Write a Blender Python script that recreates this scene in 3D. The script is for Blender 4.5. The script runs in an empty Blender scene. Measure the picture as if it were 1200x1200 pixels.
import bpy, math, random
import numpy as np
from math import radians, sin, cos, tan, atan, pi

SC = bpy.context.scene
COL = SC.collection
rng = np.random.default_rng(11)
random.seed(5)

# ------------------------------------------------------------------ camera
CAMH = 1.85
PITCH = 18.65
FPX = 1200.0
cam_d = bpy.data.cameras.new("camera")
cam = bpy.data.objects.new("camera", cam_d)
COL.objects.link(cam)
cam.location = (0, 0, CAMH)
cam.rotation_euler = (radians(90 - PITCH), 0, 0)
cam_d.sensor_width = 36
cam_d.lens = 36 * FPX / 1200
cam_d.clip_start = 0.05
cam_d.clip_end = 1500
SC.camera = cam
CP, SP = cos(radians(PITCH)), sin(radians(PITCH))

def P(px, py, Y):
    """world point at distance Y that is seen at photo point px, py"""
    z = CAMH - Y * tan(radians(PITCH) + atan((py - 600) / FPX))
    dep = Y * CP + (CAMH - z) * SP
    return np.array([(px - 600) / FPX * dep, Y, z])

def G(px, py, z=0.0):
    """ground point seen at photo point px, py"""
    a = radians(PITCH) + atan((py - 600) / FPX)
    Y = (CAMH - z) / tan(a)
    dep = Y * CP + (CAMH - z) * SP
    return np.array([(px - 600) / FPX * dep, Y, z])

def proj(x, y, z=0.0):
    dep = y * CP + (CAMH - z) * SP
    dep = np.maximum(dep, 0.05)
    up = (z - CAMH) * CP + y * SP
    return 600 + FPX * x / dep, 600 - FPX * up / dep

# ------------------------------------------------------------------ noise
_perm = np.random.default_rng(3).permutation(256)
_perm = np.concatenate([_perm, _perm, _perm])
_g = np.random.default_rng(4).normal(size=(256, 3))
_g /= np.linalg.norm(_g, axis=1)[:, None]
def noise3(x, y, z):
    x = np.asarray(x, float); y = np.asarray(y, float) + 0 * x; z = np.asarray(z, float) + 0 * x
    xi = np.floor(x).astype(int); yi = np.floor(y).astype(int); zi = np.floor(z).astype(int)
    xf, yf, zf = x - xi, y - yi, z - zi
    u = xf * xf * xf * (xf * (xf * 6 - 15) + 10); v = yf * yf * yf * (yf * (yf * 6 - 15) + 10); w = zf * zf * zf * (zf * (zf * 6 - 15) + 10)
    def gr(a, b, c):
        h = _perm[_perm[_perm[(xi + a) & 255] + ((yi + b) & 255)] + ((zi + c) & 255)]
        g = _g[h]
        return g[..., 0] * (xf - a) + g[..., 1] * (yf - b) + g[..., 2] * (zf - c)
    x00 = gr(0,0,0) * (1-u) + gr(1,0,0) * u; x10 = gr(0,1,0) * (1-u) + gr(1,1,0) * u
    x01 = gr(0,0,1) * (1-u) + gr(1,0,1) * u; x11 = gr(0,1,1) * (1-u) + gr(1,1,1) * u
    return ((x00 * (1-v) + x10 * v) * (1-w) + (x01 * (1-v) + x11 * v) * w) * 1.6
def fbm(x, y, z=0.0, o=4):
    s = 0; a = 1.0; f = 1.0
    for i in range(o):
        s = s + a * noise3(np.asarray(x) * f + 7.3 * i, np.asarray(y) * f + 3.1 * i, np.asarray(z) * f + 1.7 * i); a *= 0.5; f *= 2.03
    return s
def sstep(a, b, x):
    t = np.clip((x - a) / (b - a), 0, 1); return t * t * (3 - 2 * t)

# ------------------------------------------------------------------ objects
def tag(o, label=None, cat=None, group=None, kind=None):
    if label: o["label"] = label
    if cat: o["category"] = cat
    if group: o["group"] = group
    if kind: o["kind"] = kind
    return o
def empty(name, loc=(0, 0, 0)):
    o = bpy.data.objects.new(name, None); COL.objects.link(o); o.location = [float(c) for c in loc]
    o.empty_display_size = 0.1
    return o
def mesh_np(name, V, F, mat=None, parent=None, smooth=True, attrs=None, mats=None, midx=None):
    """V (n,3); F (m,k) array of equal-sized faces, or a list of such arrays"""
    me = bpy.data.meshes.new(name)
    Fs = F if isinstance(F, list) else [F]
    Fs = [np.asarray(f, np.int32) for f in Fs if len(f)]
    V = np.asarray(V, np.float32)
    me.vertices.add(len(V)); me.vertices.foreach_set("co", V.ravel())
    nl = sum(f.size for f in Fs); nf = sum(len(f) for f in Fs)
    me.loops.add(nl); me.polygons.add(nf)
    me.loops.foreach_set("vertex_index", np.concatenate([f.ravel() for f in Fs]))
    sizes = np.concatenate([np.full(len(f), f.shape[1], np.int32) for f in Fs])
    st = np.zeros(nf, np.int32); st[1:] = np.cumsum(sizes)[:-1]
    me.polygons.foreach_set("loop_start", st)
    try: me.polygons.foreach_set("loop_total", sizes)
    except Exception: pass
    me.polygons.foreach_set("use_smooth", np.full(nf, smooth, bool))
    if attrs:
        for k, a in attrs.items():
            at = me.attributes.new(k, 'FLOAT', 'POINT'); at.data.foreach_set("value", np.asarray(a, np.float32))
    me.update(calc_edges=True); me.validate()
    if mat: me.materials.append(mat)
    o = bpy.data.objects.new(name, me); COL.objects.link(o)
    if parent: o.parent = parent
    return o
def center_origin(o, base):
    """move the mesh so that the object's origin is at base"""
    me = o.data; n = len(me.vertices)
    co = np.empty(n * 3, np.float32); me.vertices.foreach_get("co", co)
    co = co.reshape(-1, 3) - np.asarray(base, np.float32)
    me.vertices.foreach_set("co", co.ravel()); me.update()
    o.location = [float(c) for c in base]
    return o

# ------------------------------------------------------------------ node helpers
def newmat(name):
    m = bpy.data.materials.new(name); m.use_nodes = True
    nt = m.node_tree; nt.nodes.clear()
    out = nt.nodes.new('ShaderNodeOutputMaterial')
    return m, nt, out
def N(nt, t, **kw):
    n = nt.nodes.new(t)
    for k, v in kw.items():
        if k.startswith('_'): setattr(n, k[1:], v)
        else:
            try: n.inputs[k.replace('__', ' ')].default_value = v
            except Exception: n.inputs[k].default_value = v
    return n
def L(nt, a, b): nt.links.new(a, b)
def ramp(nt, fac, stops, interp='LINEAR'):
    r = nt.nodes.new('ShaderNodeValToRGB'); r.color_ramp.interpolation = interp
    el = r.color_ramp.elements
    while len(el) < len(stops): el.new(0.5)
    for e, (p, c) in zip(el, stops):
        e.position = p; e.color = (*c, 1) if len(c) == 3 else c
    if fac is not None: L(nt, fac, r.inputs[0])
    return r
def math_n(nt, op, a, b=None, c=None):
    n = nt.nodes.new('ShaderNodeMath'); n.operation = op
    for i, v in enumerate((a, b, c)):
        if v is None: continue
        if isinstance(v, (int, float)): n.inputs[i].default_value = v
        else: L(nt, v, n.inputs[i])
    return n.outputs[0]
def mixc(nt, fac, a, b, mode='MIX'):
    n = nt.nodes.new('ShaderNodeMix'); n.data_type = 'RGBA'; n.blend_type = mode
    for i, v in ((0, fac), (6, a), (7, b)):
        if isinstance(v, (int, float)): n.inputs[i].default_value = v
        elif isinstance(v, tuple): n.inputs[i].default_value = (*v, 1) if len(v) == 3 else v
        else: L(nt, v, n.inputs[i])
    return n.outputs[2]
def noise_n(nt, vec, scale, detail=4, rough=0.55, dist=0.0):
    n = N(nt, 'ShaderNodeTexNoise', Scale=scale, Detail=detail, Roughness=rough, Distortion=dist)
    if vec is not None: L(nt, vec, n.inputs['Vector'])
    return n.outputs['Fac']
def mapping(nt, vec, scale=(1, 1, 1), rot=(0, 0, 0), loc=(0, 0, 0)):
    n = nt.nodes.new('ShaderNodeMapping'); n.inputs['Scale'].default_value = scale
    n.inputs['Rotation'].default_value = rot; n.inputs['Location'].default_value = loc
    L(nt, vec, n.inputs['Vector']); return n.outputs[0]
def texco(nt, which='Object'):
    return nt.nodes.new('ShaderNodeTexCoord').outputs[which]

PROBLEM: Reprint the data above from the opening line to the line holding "return 600 +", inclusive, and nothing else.

RESULT OF THE EXERCISE:
Write a Blender Python script that recreates this scene in 3D. The script is for Blender 4.5. The script runs in an empty Blender scene. Measure the picture as if it were 1200x1200 pixels.
import bpy, math, random
import numpy as np
from math import radians, sin, cos, tan, atan, pi

SC = bpy.context.scene
COL = SC.collection
rng = np.random.default_rng(11)
random.seed(5)

# ------------------------------------------------------------------ camera
CAMH = 1.85
PITCH = 18.65
FPX = 1200.0
cam_d = bpy.data.cameras.new("camera")
cam = bpy.data.objects.new("camera", cam_d)
COL.objects.link(cam)
cam.location = (0, 0, CAMH)
cam.rotation_euler = (radians(90 - PITCH), 0, 0)
cam_d.sensor_width = 36
cam_d.lens = 36 * FPX / 1200
cam_d.clip_start = 0.05
cam_d.clip_end = 1500
SC.camera = cam
CP, SP = cos(radians(PITCH)), sin(radians(PITCH))

def P(px, py, Y):
    """world point at distance Y that is seen at photo point px, py"""
    z = CAMH - Y * tan(radians(PITCH) + atan((py - 600) / FPX))
    dep = Y * CP + (CAMH - z) * SP
    return np.array([(px - 600) / FPX * dep, Y, z])

def G(px, py, z=0.0):
    """ground point seen at photo point px, py"""
    a = radians(PITCH) + atan((py - 600) / FPX)
    Y = (CAMH - z) / tan(a)
    dep = Y * CP + (CAMH - z) * SP
    return np.array([(px - 600) / FPX * dep, Y, z])

def proj(x, y, z=0.0):
    dep = y * CP + (CAMH - z) * SP
    dep = np.maximum(dep, 0.05)
    up = (z - CAMH) * CP + y * SP
    return 600 + FPX * x / dep, 600 - FPX * up / dep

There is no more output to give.